EXERCISE DETAILS -> Drop the pictures, then extract the listing word for word.

* * * * * * * * *

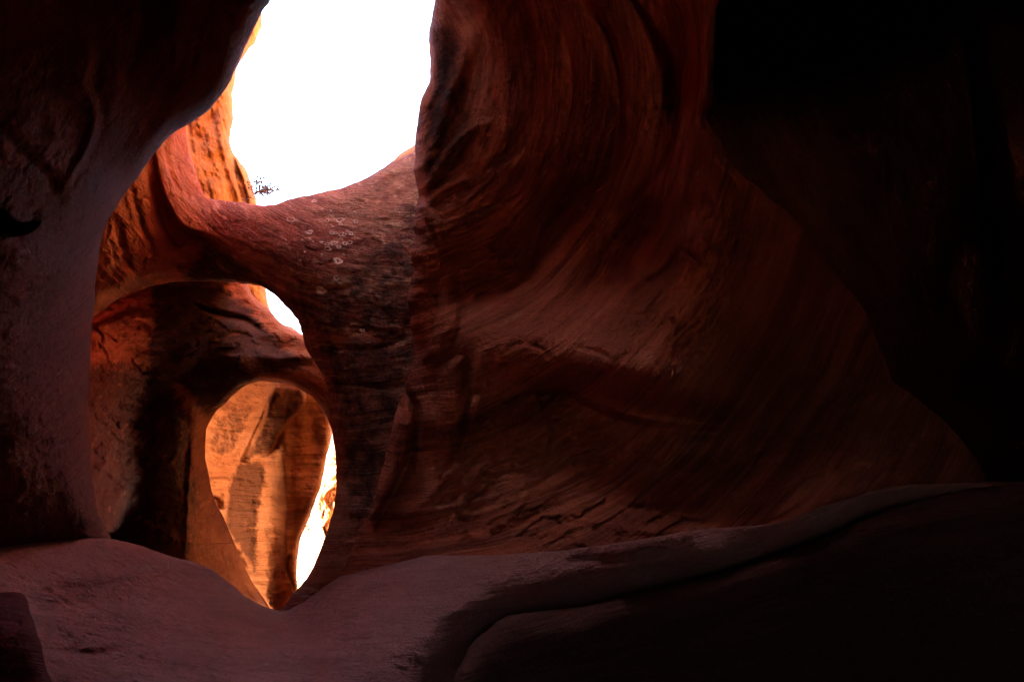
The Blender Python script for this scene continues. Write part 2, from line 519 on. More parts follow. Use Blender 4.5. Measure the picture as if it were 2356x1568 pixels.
# ================================================================ FLOOR
LIP = [(860, 2000), (900, 1750), (920, 1640), (938, 1568), (984, 1500), (1027, 1446), (1084, 1388), (1150, 1358), (1240, 1368), (1325, 1352), (1420, 1322), (1530, 1306),
       (1640, 1276), (1763, 1236), (1850, 1206), (1960, 1166), (2060, 1130), (2200, 1090), (2400, 1060)]
floor = rock('canyon_floor',
    [(-1500, 1230), (-600, 1262), (-60, 1262), (60, 1246), (160, 1240), (255, 1238), (322, 1256), (400, 1283), (450, 1293), (500, 1318),
     (540, 1350), (580, 1384), (622, 1403), (650, 1407), (676, 1396), (715, 1372), (755, 1342), (785, 1323), (815, 1317), (870, 1297), (930, 1281), (1000, 1277),
     (1100, 1277), (1200, 1272), (1320, 1262), (1480, 1238), (1620, 1216), (1760, 1206), (1850, 1180), (1960, 1145), (2080, 1118), (2300, 1110),
     (2900, 1120), (4000, 1150), (4000, 4200), (1200, 4800), (-1500, 4200)],
    [(-600, 1262, 2.1), (0, 1262, 2.88), (130, 1248, 3.3), (255, 1240, 3.65), (400, 1285, 4.1), (540, 1352, 4.35), (650, 1408, 4.45), (785, 1325, 4.5), (930, 1285, 4.4),
     (1100, 1278, 4.0), (1320, 1264, 3.5), (1640, 1216, 2.95), (1960, 1136, 2.5), (2300, 1050, 2.1), (3200, 1050, 1.5),
     (0, 1340, 2.6), (300, 1360, 3.3), (500, 1420, 3.6), (650, 1470, 3.7), (850, 1400, 3.75), (1000, 1330, 3.85), (1080, 1370, 3.55),
     (0, 1568, 1.95), (300, 1568, 2.4), (600, 1568, 2.7), (850, 1568, 2.8), (975, 1490, 3.05), (1050, 1550, 3.3), (1160, 1490, 3.72), (1240, 1360, 3.4), (1275, 1465, 3.8),
     (1420, 1315, 3.08), (1440, 1390, 3.55), (1640, 1270, 2.75), (1660, 1345, 3.25), (1850, 1200, 2.45), (1870, 1275, 2.95), (2200, 1085, 2.12), (2220, 1165, 2.6),
     (1150, 1620, 3.5), (1350, 1568, 4.2), (1640, 1568, 4.0), (2250, 1450, 3.3), (1300, 1900, 4.4), (2600, 1900, 3.0), (950, 1850, 2.5),
     (1200, 2600, 2.4), (3300, 1800, 2.2), (0, 2200, 1.2), (0, 3500, 0.85), (1200, 4200, 0.8), (3500, 3500, 0.8), (-1200, 3000, 0.9), (-1200, 1500, 1.6)],
    M_FLOOR, step=4.5, roll=(46, 0.30), thick=1.6, jitter=1.2, strata_relief=0.008, noise=(0.05, 0.016, 0.006),
    flow=lines(-4, bend=0.5, cx=900),
    seams=[([(-1500, 1230), (-60, 1262), (230, 1238)], 0.3, 80), ([(1000, 1277), (1480, 1238), (2300, 1050)], 0.15, 90)],
    feats=[('step', LIP, 150, 300, 0.14),
           ('groove', [(1640, 1262), (1690, 1262), (1740, 1240), (1810, 1216), (1850, 1200), (1960, 1160)], 7, -0.05),
           ('groove', [(1290, 1298), (1350, 1284), (1400, 1292), (1450, 1280)], 10, 0.06),
           ('groove', [(100, 1340), (260, 1322), (420, 1296)], 16, -0.05),
           ('bump', 120, 1395, 130, 24, -4, 0.06), ('bump', 1050, 1400, 60, 30, -20, -0.04),
           ('groove', [(130, 1492), (220, 1500), (300, 1486)], 7, 0.035),
           ('bump', 1010, 1340, 90, 36, -10, -0.05)],
    rough=[([(-100, 1300), (300, 1300), (620, 1440), (900, 1400), (1000, 1480), (930, 1640), (-100, 1640)], 60, 0.02, 3.0, 4),
           ([(700, 1380), (1000, 1300), (1400, 1280), (1700, 1230), (1400, 1310), (1080, 1380), (960, 1500), (800, 1500)], 50, 0.013, 3.5, -15)])
tag(floor, kind='structure')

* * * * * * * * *

CORRECT ANSWER ->
The Blender Python script for this scene continues. Write part 2, from line 519 on. More parts follow. Use Blender 4.5. Measure the picture as if it were 2356x1568 pixels.
# ================================================================ FLOOR
LIP = [(860, 2000), (900, 1750), (920, 1640), (938, 1568), (984, 1500), (1027, 1446), (1084, 1388), (1150, 1358), (1240, 1368), (1325, 1352), (1420, 1322), (1530, 1306),
       (1640, 1276), (1763, 1236), (1850, 1206), (1960, 1166), (2060, 1130), (2200, 1090), (2400, 1060)]
floor = rock('canyon_floor',
    [(-1500, 1230), (-600, 1262), (-60, 1262), (60, 1246), (160, 1240), (255, 1238), (322, 1256), (400, 1283), (450, 1293), (500, 1318),
     (540, 1350), (580, 1384), (622, 1403), (650, 1407), (676, 1396), (715, 1372), (755, 1342), (785, 1323), (815, 1317), (870, 1297), (930, 1281), (1000, 1277),
     (1100, 1277), (1200, 1272), (1320, 1262), (1480, 1238), (1620, 1216), (1760, 1206), (1850, 1180), (1960, 1145), (2080, 1118), (2300, 1110),
     (2900, 1120), (4000, 1150), (4000, 4200), (1200, 4800), (-1500, 4200)],
    [(-600, 1262, 2.1), (0, 1262, 2.88), (130, 1248, 3.3), (255, 1240, 3.65), (400, 1285, 4.1), (540, 1352, 4.35), (650, 1408, 4.45), (785, 1325, 4.5), (930, 1285, 4.4),
     (1100, 1278, 4.0), (1320, 1264, 3.5), (1640, 1216, 2.95), (1960, 1136, 2.5), (2300, 1050, 2.1), (3200, 1050, 1.5),
     (0, 1340, 2.6), (300, 1360, 3.3), (500, 1420, 3.6), (650, 1470, 3.7), (850, 1400, 3.75), (1000, 1330, 3.85), (1080, 1370, 3.55),
     (0, 1568, 1.95), (300, 1568, 2.4), (600, 1568, 2.7), (850, 1568, 2.8), (975, 1490, 3.05), (1050, 1550, 3.3), (1160, 1490, 3.72), (1240, 1360, 3.4), (1275, 1465, 3.8),
     (1420, 1315, 3.08), (1440, 1390, 3.55), (1640, 1270, 2.75), (1660, 1345, 3.25), (1850, 1200, 2.45), (1870, 1275, 2.95), (2200, 1085, 2.12), (2220, 1165, 2.6),
     (1150, 1620, 3.5), (1350, 1568, 4.2), (1640, 1568, 4.0), (2250, 1450, 3.3), (1300, 1900, 4.4), (2600, 1900, 3.0), (950, 1850, 2.5),
     (1200, 2600, 2.4), (3300, 1800, 2.2), (0, 2200, 1.2), (0, 3500, 0.85), (1200, 4200, 0.8), (3500, 3500, 0.8), (-1200, 3000, 0.9), (-1200, 1500, 1.6)],
    M_FLOOR, step=4.5, roll=(46, 0.30), thick=1.6, jitter=1.2, strata_relief=0.008, noise=(0.05, 0.016, 0.006),
    flow=lines(-4, bend=0.5, cx=900),
    seams=[([(-1500, 1230), (-60, 1262), (230, 1238)], 0.3, 80), ([(1000, 1277), (1480, 1238), (2300, 1050)], 0.15, 90)],
    feats=[('step', LIP, 150, 300, 0.14),
           ('groove', [(1640, 1262), (1690, 1262), (1740, 1240), (1810, 1216), (1850, 1200), (1960, 1160)], 7, -0.05),
           ('groove', [(1290, 1298), (1350, 1284), (1400, 1292), (1450, 1280)], 10, 0.06),
           ('groove', [(100, 1340), (260, 1322), (420, 1296)], 16, -0.05),
           ('bump', 120, 1395, 130, 24, -4, 0.06), ('bump', 1050, 1400, 60, 30, -20, -0.04),
           ('groove', [(130, 1492), (220, 1500), (300, 1486)], 7, 0.035),
           ('bump', 1010, 1340, 90, 36, -10, -0.05)],
    rough=[([(-100, 1300), (300, 1300), (620, 1440), (900, 1400), (1000, 1480), (930, 1640), (-100, 1640)], 60, 0.02, 3.0, 4),
           ([(700, 1380), (1000, 1300), (1400, 1280), (1700, 1230), (1400, 1310), (1080, 1380), (960, 1500), (800, 1500)], 50, 0.013, 3.5, -15)])
tag(floor, kind='structure')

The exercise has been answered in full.